Carte des oléoducs au Canada

La construction et l’exploitation de lignes électriques est moins controversée que celle d’oléoducs, puisque le risque environnemental associé au transport de l’électricité est moindre que celui du pétrole. Néanmoins, les lignes électriques ne sont pas nécessairement les bienvenues sur les terres agricoles car elles peuvent perturber les activités agricoles et dégrader le paysage.

Les données sur le réseau de transport d’électricité cartographiées ci-dessous proviennent de Ressources naturelles Canada et sont rendues disponibles par l’entremise de Gouvernement ouvert. Les données semblent n’inclure que les lignes de transport d’électricité à haute tension et non les lignes de distribution à plus basse tension. Il y a des lacunes dans les données car il y a des discontinuités dans certaines lignes.

L’une des particularités du Canada est qu’il y a plusieurs centrales hydroélectriques situées au nord, loin des centres de population. Ceci est particulièrement évident au Manitoba, en Ontario et au Québec. Les plus grandes concentrations de lignes électriques se trouvent dans le sud du Québec et le sud de l’Ontario, sur l’écoumène agricole. Ailleurs, la concentration de lignes électriques est beaucoup plus faible.

Figure 6: Carte du réseau de transport d’électricité au Canada

Carte du réseau de transport d’électricité au Canada

Compte tenu de la taille du Canada, il est difficile d’évaluer les distances sur les cartes ci-dessus et, afin de bien montrer l’infrastructure sur les cartes, leur taille est disproportionnée. Néanmoins, les cartes montrent que l’écoumène agricole n’occupe qu’une petite partie des superficies au Canada. Les fermes partagent les terres avec la population, les industries et les infrastructures qui soutiennent l’économie. Inévitablement, cela conduit à des désaccords, à des compromis sur la meilleure utilisation des terres et parfois à des décisions juridiques.
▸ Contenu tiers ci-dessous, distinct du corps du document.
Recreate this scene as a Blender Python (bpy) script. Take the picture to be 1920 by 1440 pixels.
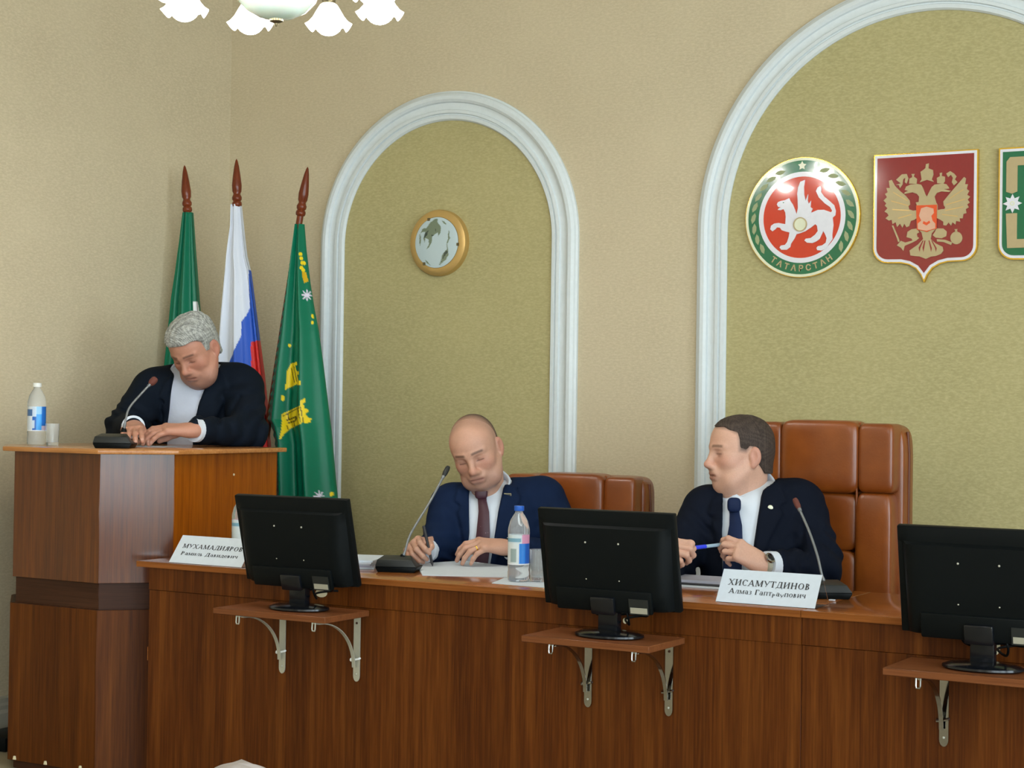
import bpy, bmesh, math, random
import numpy as np
from mathutils import Vector, Matrix, Euler
for _o in list(bpy.data.objects): bpy.data.objects.remove(_o)
SC = bpy.context.scene
COL = SC.collection
rnd = random.Random(7)
# ------------------------------------------------------------------ camera
TH = math.radians(30.0); FPX = 3300.0; PIT = math.atan(40/3300.0); ROL = 0.0145; HC = 1.28
Dv = np.array([-math.sin(TH), math.cos(TH), 0.0]); Rv = np.array([math.cos(TH), math.sin(TH), 0.0]); Zv = np.array([0, 0, 1.0])
Fc = Dv*math.cos(PIT)+Zv*math.sin(PIT); Uc = -Dv*math.sin(PIT)+Zv*math.cos(PIT)
R2 = Rv*math.cos(ROL)+Uc*math.sin(ROL); U2 = -Rv*math.sin(ROL)+Uc*math.cos(ROL); CAM = np.array([0, 0, HC])
cd = bpy.data.cameras.new('camera'); cam = bpy.data.objects.new('camera', cd); COL.objects.link(cam)
cd.sensor_width = 36.0; cd.sensor_fit = 'HORIZONTAL'; cd.lens = 36.0*FPX/1920.0; cd.clip_start = 0.05; cd.clip_end = 100
cam.matrix_world = Matrix(((R2[0], U2[0], -Fc[0], 0), (R2[1], U2[1], -Fc[1], 0), (R2[2], U2[2], -Fc[2], HC), (0, 0, 0, 1)))
SC.camera = cam
# ------------------------------------------------------------------ world, light, exposure
W = bpy.data.worlds.new('world'); SC.world = W; W.use_nodes = True
W.node_tree.nodes['Background'].inputs[0].default_value = (0.80, 0.90, 1.0, 1); W.node_tree.nodes['Background'].inputs[1].default_value = 0.35
SC.view_settings.view_transform = 'Standard'; SC.view_settings.look = 'None'; SC.view_settings.gamma = 1.0
SC.view_settings.use_curve_mapping = False; SC.view_settings.exposure = 0.04
ROOM = dict(x0=-5.02, x1=3.6, y0=-9.6, y1=6.15, h=3.35)
def area(name, loc, target, sx, sy, power, col):
    l = bpy.data.lights.new(name, 'AREA'); l.shape = 'RECTANGLE'; l.size = sx; l.size_y = sy; l.energy = power; l.color = col
    o = bpy.data.objects.new(name, l); COL.objects.link(o); o.location = loc
    o.rotation_euler = (Vector(target)-Vector(loc)).to_track_quat('-Z', 'Y').to_euler(); return o
def lamp(name, loc, power, col, rad):
    l = bpy.data.lights.new(name, 'POINT'); l.energy = power; l.color = col; l.shadow_soft_size = rad
    o = bpy.data.objects.new(name, l); COL.objects.link(o); o.location = loc; return o
# daylight enters by the row of windows in the right-hand wall (frames are built below)
WIN_RIGHT = [(-8.2, 2.0), (-5.5, 2.0), (-2.8, 2.0), (-0.1, 2.0), (2.6, 2.0)]
for (wy, ww), wp in zip(WIN_RIGHT, (185, 185, 150, 155, 155)):
    area('daylight', (ROOM['x1']-0.02, wy, 1.55), (-3, wy, 1.50), ww, 2.4, wp, (0.74, 0.89, 1.0))
# the other chandeliers of the hall hang behind the camera
for (lx, ly) in [(1.2, 4.0), (-2.0, 0.6), (1.4, 0.6), (-2.0, -2.6), (1.4, -2.6), (-2.0, -6.0), (1.4, -6.0)]:
    lamp('chandelier_light', (lx, ly, 2.55), 30, (0.94, 0.95, 1.0), 0.26)

# ------------------------------------------------------------------ helpers
def ray(u, v): return Fc+R2*(u-960)/FPX-U2*(v-720)/FPX
def atY(u, v, y): k = ray(u, v); return CAM+k*(y/k[1])
def atX(u, v, x): k = ray(u, v); return CAM+k*(x/k[0])
def atZ(u, v, z): k = ray(u, v); return CAM+k*((z-HC)/k[2])
def kpt(u, v, dep):          # point in the frame turned with the camera: x right, y away, z up
    k = ray(u, v); k = k/(k@Dv)*dep; return np.array([k@Rv, dep, HC+k[2]])
def k2w(p): return p[0]*Rv+p[1]*Dv+np.array([0, 0, p[2]])
MAT = {}
def nt(name):
    m = bpy.data.materials.new(name); m.use_nodes = True; t = m.node_tree; MAT[name] = m
    return m, t, t.nodes['Principled BSDF']
def sp(b, **k):
    for n, v in k.items():
        n = n.replace('_', ' ')
        if isinstance(v, tuple) and len(v) == 3: v = v+(1,)
        b.inputs[n].default_value = v
def lin(r, g, b):
    def c(x):
        x /= 255.0; return x/12.92 if x <= 0.04045 else ((x+0.055)/1.055)**2.4
    return (c(r), c(g), c(b))
def N(t, typ, **k):
    n = t.nodes.new(typ)
    for a, v in k.items():
        if a in n.inputs: n.inputs[a].default_value = v
        else: setattr(n, a, v)
    return n
def coords(t, scale=(1, 1, 1), kind='Object'):
    c = N(t, 'ShaderNodeTexCoord'); m = N(t, 'ShaderNodeMapping'); m.inputs['Scale'].default_value = scale
    t.links.new(c.outputs[kind], m.inputs[0]); return m.outputs[0]
def bump(t, b, h, strength, dist=0.01):
    n = N(t, 'ShaderNodeBump'); n.inputs['Strength'].default_value = strength; n.inputs['Distance'].default_value = dist
    t.links.new(h, n.inputs['Height']); t.links.new(n.outputs[0], b.inputs['Normal'])
def noise(t, vec, scale, detail=4, rough=0.55):
    n = N(t, 'ShaderNodeTexNoise'); n.inputs['Scale'].default_value = scale; n.inputs['Detail'].default_value = detail
    n.inputs['Roughness'].default_value = rough; t.links.new(vec, n.inputs['Vector']); return n.outputs[0]
def ramp(t, fac, stops):
    r = N(t, 'ShaderNodeValToRGB'); e = r.color_ramp.elements
    while len(e) < len(stops): e.new(0.5)
    for i, (p, c) in enumerate(stops): e[i].position = p; e[i].color = tuple(c)+(1,)
    t.links.new(fac, r.inputs[0]); return r.outputs[0]
def mixc(t, fac, a, b):
    n = N(t, 'ShaderNodeMix', data_type='RGBA'); n.inputs[0].default_value = 0.5
    if isinstance(fac, float): n.inputs[0].default_value = fac
    else: t.links.new(fac, n.inputs[0])
    for i, x in ((6, a), (7, b)):
        if isinstance(x, tuple): n.inputs[i].default_value = x+(1,)
        else: t.links.new(x, n.inputs[i])
    return n.outputs[2]
def plain(name, col, rough=0.5, metal=0.0, **k):
    m, t, b = nt(name); sp(b, Base_Color=col, Roughness=rough, Metallic=metal, **k)
    v = coords(t, (1, 1, 1)); nz = noise(t, v, 60, 2)
    a = tuple(c*0.975 for c in col); d = tuple(min(1, c*1.02) for c in col)
    t.links.new(ramp(t, nz, [(0.3, a), (0.7, d)]), b.inputs['Base Color']); return m
def wallpaper(name, c0, c1, c2):
    m, t, b = nt(name); v = coords(t, (1, 1, 1))
    big = noise(t, v, 3.5, 5, 0.6); v2 = coords(t, (60, 60, 150)); fine = noise(t, v2, 1.0, 6, 0.7)
    a = ramp(t, big, [(0.3, c0), (0.7, c1)]); f = ramp(t, fine, [(0.42, (0, 0, 0)), (0.7, (1, 1, 1))])
    t.links.new(mixc(t, f, a, c2), b.inputs['Base Color']); sp(b, Roughness=0.72); bump(t, b, fine, 0.13, 0.004); return m
def wood(name, c0, c1, c2, axis=2, rough=0.3, coat=0.0, scale=1.0):
    m, t, b = nt(name)
    s = [34.0, 34.0, 34.0]; s[axis] = 1.1; s = [x*scale for x in s]
    v = coords(t, tuple(s)); g = noise(t, v, 1.0, 5, 0.62)
    s2 = [170.0, 170.0, 170.0]; s2[axis] = 5.0; v2 = coords(t, tuple(s2)); g2 = noise(t, v2, 1.0, 3, 0.6)
    s3 = [7.0, 7.0, 7.0]; s3[axis] = 0.35; v3 = coords(t, tuple(s3)); g3 = noise(t, v3, 1.0, 2, 0.5)
    a = ramp(t, g, [(0.25, c0), (0.5, c1), (0.78, c2)])
    a = mixc(t, ramp(t, g3, [(0.35, (0.0,)*3), (0.7, (0.55,)*3)]), a, c0)
    k = ramp(t, g2, [(0.34, c0), (0.5, c1), (0.80, c2)])
    t.links.new(mixc(t, 0.35, a, k), b.inputs['Base Color'])
    sp(b, Roughness=rough, Coat_Weight=coat, Coat_Roughness=0.15); b.inputs['Specular IOR Level'].default_value = 0.13; bump(t, b, g2, 0.08, 0.002); return m
def vcol(name, rough=0.5, grain=0.06, scale=120, spec=0.5, sheen=0.0, bmp=0.0, sss=0.0, coat=0.0):
    """colour printed on the thing: read from its colour attribute"""
    m, t, b = nt(name); a = N(t, 'ShaderNodeAttribute'); a.attribute_name = 'col'
    v = coords(t); nz = noise(t, v, scale, 4, 0.6)
    f = ramp(t, nz, [(0.3, (1-grain,)*3), (0.7, (1.0,)*3)])
    n = N(t, 'ShaderNodeMix', data_type='RGBA', blend_type='MULTIPLY'); n.inputs[0].default_value = 1
    t.links.new(a.outputs['Color'], n.inputs[6]); t.links.new(f, n.inputs[7]); t.links.new(n.outputs[2], b.inputs['Base Color'])
    sp(b, Roughness=rough, Sheen_Weight=sheen, Coat_Weight=coat, Coat_Roughness=0.05); b.inputs['Specular IOR Level'].default_value = spec
    if sss:
        sp(b, Subsurface_Weight=sss, Subsurface_Scale=0.006); b.inputs['Subsurface Radius'].default_value = (1, 0.35, 0.2)
    if bmp: bump(t, b, nz, bmp, 0.003)
    return m
def cloth(name, col, rough=0.85, sc=900, bst=0.15, var=0.12):
    m, t, b = nt(name); v = coords(t); n1 = noise(t, v, sc, 2, 0.5); n2 = noise(t, v, 9, 4, 0.6)
    a = tuple(c*(1-var) for c in col); d = tuple(min(1, c*(1+var)) for c in col)
    t.links.new(ramp(t, n2, [(0.3, a), (0.7, d)]), b.inputs['Base Color']); sp(b, Roughness=rough)
    b.inputs['Specular IOR Level'].default_value = 0.10; bump(t, b, n2, bst, 0.02); return m

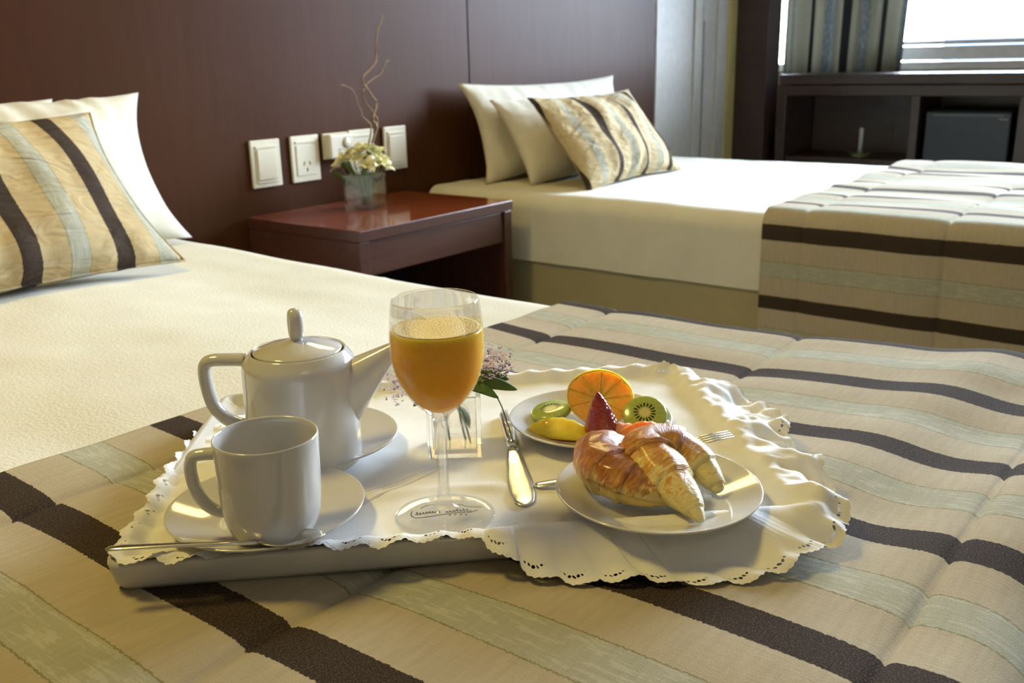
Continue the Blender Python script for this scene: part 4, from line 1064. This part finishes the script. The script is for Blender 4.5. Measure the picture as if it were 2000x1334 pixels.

Il est important de protéger les terres agricoles, mais pas à n’importe quel prix. Il est parfois préférable de ne pas exploiter les terres agricoles marginales moins productives ou de les utiliser à d’autres fins que l’agriculture. L’importance économique de certains projets peut justifier la perte de terres agricoles. Quoi qu’il en soit, il est souhaitable d’aborder la conversion des terres agricoles de manière holistique avec une perspective de long terme, en particulier pour les projets qui entraînent une perte irréversible de terres agricoles.